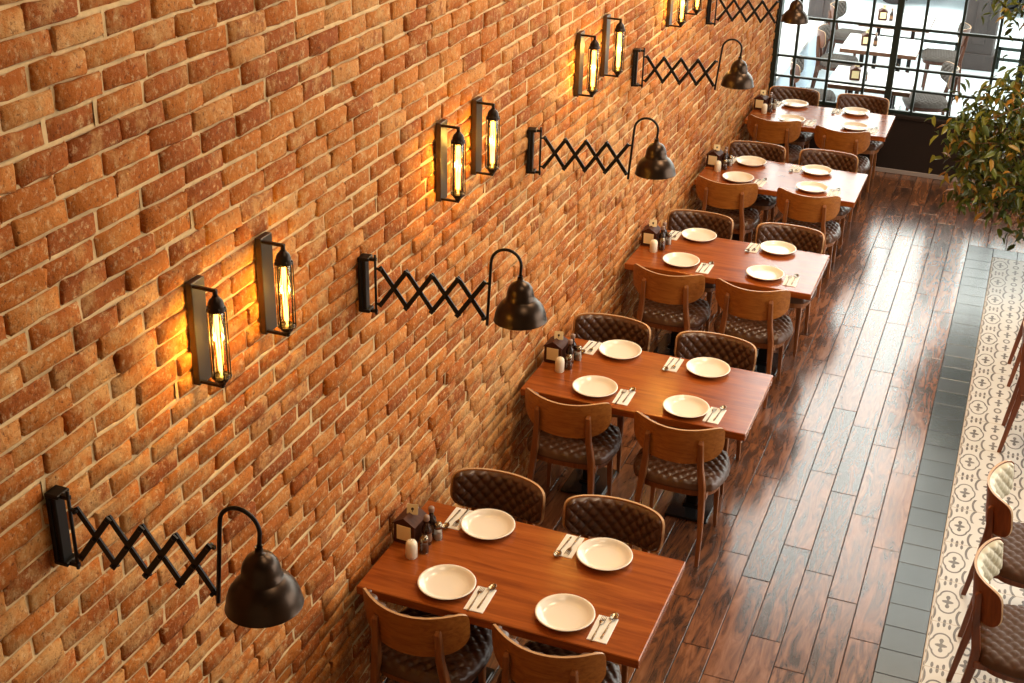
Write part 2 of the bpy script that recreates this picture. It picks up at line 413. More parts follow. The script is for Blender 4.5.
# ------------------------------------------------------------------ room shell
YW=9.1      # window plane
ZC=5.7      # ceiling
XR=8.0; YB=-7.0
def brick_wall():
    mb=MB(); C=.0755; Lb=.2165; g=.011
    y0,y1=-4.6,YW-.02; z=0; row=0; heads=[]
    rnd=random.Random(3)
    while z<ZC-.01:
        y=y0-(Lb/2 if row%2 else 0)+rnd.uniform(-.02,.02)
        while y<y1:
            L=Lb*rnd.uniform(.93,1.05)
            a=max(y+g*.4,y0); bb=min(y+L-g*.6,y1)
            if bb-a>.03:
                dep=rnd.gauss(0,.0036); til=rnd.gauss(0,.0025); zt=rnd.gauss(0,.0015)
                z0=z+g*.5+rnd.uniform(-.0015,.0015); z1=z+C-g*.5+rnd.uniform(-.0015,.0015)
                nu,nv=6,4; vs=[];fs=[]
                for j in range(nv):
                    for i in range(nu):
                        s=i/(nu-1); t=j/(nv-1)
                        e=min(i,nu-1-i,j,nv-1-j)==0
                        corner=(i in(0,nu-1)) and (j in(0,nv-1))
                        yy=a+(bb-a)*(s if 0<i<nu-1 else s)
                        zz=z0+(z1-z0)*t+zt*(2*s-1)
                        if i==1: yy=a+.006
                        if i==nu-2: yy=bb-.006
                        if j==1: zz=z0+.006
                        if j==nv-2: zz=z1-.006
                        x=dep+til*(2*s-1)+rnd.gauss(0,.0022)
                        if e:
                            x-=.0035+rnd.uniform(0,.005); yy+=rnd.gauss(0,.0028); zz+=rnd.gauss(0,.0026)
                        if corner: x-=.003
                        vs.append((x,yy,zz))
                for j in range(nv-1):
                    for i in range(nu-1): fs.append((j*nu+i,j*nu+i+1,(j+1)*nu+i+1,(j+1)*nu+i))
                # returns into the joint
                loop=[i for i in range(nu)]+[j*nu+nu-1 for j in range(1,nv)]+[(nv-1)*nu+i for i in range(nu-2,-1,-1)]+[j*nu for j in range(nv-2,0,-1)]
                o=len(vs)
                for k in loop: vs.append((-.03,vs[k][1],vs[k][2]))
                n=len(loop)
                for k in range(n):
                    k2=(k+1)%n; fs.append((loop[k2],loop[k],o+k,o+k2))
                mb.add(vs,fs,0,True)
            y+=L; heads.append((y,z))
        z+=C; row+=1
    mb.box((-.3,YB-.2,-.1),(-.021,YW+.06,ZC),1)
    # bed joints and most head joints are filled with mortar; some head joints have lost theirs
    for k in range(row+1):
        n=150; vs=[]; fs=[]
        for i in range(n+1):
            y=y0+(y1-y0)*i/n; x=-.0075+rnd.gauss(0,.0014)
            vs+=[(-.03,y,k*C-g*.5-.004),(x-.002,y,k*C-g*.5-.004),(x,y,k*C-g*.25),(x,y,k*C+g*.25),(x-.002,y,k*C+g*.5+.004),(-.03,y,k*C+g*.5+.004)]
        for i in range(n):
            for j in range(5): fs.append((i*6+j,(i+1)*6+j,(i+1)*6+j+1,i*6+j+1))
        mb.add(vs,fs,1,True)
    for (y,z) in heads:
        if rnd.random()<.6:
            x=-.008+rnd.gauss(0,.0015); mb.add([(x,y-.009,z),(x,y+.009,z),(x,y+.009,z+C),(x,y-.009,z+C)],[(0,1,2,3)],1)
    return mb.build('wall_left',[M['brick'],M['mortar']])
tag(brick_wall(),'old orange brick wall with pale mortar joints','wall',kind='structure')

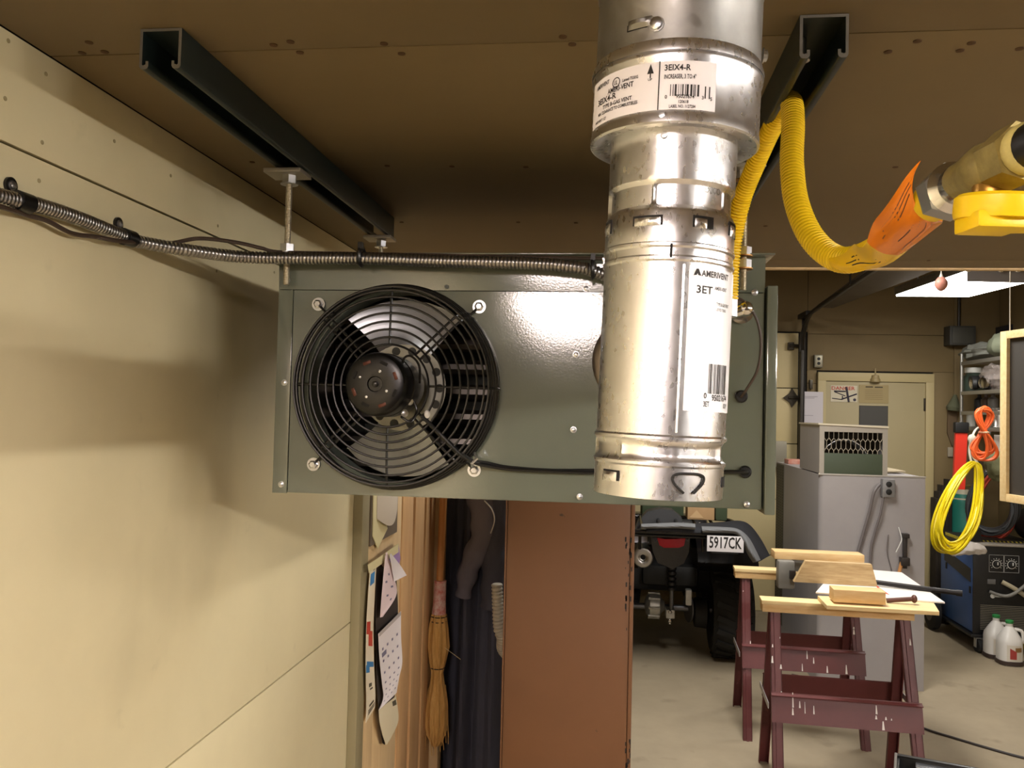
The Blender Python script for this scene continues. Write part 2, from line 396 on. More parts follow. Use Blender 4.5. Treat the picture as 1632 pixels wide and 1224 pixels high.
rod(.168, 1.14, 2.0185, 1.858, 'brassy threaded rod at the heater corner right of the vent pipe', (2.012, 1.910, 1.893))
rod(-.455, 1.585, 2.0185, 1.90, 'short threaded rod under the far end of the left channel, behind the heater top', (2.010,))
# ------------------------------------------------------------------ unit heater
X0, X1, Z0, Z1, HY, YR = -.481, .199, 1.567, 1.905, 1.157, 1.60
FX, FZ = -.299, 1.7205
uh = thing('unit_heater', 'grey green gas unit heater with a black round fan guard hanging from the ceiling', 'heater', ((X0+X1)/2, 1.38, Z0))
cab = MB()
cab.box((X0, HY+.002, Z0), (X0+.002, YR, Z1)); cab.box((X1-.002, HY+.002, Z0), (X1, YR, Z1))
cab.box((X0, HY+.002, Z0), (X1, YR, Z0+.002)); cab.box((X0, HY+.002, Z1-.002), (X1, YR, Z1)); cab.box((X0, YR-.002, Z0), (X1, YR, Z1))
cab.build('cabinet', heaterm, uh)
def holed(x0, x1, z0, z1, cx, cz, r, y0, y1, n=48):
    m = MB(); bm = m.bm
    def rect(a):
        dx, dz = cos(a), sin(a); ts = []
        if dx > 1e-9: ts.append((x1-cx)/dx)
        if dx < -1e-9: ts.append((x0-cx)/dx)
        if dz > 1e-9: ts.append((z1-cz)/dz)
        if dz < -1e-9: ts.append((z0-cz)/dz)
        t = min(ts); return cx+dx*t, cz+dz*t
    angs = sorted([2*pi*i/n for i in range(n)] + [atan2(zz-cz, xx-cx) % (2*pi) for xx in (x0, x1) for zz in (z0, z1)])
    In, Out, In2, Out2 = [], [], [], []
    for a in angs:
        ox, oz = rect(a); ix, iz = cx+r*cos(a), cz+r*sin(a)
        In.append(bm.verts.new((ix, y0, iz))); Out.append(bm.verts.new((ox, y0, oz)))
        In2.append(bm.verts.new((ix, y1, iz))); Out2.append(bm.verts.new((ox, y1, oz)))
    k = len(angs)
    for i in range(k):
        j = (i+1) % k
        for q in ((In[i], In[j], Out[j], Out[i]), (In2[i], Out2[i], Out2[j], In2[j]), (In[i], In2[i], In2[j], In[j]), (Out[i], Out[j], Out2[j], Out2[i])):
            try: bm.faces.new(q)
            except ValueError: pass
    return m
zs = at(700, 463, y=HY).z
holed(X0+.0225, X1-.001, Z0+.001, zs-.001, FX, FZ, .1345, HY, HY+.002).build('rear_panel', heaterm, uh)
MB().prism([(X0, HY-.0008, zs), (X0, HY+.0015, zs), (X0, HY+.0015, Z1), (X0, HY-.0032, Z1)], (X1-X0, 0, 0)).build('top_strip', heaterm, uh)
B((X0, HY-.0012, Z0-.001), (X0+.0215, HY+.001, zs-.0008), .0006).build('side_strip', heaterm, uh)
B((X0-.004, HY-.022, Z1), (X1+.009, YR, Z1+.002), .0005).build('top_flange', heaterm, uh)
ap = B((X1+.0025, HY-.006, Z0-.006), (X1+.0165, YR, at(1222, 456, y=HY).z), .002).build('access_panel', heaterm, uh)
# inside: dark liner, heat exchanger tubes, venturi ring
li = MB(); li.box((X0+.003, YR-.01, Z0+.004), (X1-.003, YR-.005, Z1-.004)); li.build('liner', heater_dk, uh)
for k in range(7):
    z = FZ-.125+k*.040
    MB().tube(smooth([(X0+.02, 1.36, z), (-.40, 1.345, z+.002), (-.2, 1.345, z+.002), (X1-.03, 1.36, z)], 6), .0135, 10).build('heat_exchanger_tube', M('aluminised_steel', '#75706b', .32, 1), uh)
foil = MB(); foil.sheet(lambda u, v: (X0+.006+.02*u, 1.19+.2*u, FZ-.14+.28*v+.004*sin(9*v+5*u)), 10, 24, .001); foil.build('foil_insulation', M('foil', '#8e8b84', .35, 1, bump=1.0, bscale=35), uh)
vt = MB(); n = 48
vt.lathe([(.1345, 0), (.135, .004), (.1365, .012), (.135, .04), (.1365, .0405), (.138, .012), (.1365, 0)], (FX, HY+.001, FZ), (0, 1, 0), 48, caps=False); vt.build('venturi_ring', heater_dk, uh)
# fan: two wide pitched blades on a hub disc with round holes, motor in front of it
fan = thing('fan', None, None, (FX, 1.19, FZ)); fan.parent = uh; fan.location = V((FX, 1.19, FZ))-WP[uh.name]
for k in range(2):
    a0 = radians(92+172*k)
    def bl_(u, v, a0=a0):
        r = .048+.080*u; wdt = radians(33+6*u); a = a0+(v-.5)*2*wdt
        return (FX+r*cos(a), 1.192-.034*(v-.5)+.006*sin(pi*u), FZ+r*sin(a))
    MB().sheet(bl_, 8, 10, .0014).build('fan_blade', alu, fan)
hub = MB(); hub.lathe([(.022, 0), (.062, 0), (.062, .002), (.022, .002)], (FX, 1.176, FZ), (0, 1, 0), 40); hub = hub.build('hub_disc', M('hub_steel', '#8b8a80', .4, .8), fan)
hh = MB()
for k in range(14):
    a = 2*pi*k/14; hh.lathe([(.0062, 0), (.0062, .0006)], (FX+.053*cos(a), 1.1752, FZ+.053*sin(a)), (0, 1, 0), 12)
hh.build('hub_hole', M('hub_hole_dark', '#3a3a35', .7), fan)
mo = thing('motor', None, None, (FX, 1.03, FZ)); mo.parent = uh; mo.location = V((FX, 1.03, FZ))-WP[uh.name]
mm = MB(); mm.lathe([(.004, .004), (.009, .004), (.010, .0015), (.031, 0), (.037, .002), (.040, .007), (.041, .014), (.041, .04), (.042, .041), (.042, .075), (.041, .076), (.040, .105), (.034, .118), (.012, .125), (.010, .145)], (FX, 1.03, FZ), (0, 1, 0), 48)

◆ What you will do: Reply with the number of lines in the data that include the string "wide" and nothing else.

◆ Written answer: 2